O primeiro-ministro palestino, Mohammad Shtayyeh, apelou à comunidade internacional para que pressione Israel a revogar a medida, que chamou de "agressão ao povo palestino". Ele disse que a construção das novas casas coloca o mundo diante de um dilema: confrontar ou não decisões de Israel que podem colocar em perigo a visão de Dois Estados para dois Povos, ou melhor, a criação de um Estado palestino ao lado de Israel.

Líderes palestinos marcaram uma reunião de emergência em Ramallah para discutir como reagir. Uma das possibilidades mais radicais seria revogar o reconhecimento do Estado de Israel pela Organização para Libertação da Palestina (OLP). A entidade reconheceu Israel em 1993 em meio às negociações dos Acordos de Oslo, que criaram a Autoridade Palestina.

O Ministério das Relações Exteriores da Jordânia também alertou para os planos de construção e disse que se trata de uma violação da Lei Internacional e de resoluções da ONU.

Esse é o primeiro anúncio de construção em assentamentos do novo governo de Israel, criado em junho e também não agradou ao atual governo americano, do democrata Joe Biden. Na semana passada, Washington já havia demonstrado preocupação com um projeto de construção total de 3 mil novas casas nas colônias. 

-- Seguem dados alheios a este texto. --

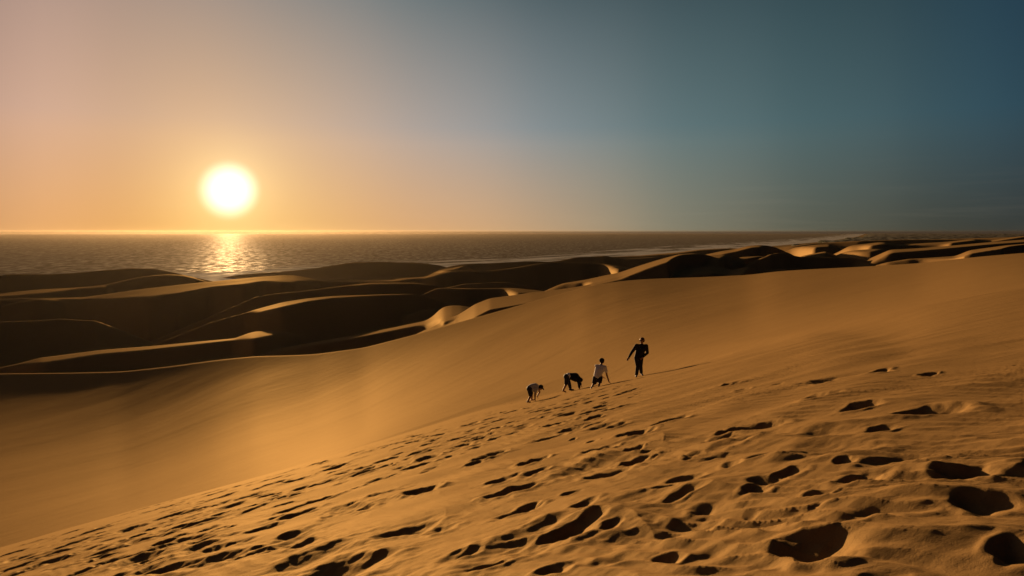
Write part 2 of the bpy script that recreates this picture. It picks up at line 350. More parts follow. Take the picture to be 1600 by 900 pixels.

O governo Biden também condenou Israel, nos últimos dias, pelo registro de várias ONGs palestinas, algumas que trabalham com direitos humanos, em uma lista de organizações "terroristas". O governo israelense afirmou que essas organizações contam com militantes de grupos armados.

Nova coalizão em Israel

As construções foram anunciadas no contexto do novo governo israelense, que tomou posse em junho. A nova coalizão surgiu em Israel após 12 anos de governos liderados pelo ex-primeiro-ministro Benjamin Netanyahu. Ela tinha como objetivo colocar um ponto final no monopólio de Netanyahu como premiê, principalmente depois que ele não conseguiu formar um governo após convocar quatro eleições gerais em apenas dois anos.

O problema é que essa nova coalizão é formada por oito partidos muito diferentes, ideologicamente: dois de centro, dois de esquerda, três de direita e um da minoria árabe. O atual premiê, Naftali Bennett, por exemplo, é um nacionalista de direita contrário à criação de um Estado palestino. Mas ele divide a liderança da coalizão com o atual chanceler Yair Lapid, um progressista de centro favorável ao Estado palestino, que deve assumir o governo em 2022. 

Para manter a coalizão, Bennett e Lapid entraram em acordo para não tomar decisões drásticas durante o mandato de quatro anos. Por outro lado, cada partido precisa fazer gestos de boa vontade para seus públicos cativos e, para os direitistas da coalizão, a construção em assentamentos é fundamental. Para a esquerda, no entanto, essa construção é condenável. 

A questão das novas casas da Cisjordânia expõe as primeiras rachaduras no governo. O parlamentar Mossi Raz, por exemplo, do partido de extrema-esquerda Meretz - um dos oito a formar a coalizão - reagiu com indignação. Ele sugeriu que o atual governo ignora o seu partido e é ainda mais direitista do que o anterior, afirmando que a construção de colônias fora das fronteiras de Israel só prejudica o país.

A ONG Paz Agora, ícone da esquerda israelense, também se pronunciou, afirmando que essa coalizão provou que não é um governo de mudanças, e sim "de direita com esteroides". 

Os próximos dias serão cruciais para saber como o novo governo israelense vai lidar com questões tão profundas. Por enquanto, há duas possibilidades: rachar e abrir caminho para uma possível volta ao poder de Benjamin Netanyahu, ou se manter unido apesar de tudo.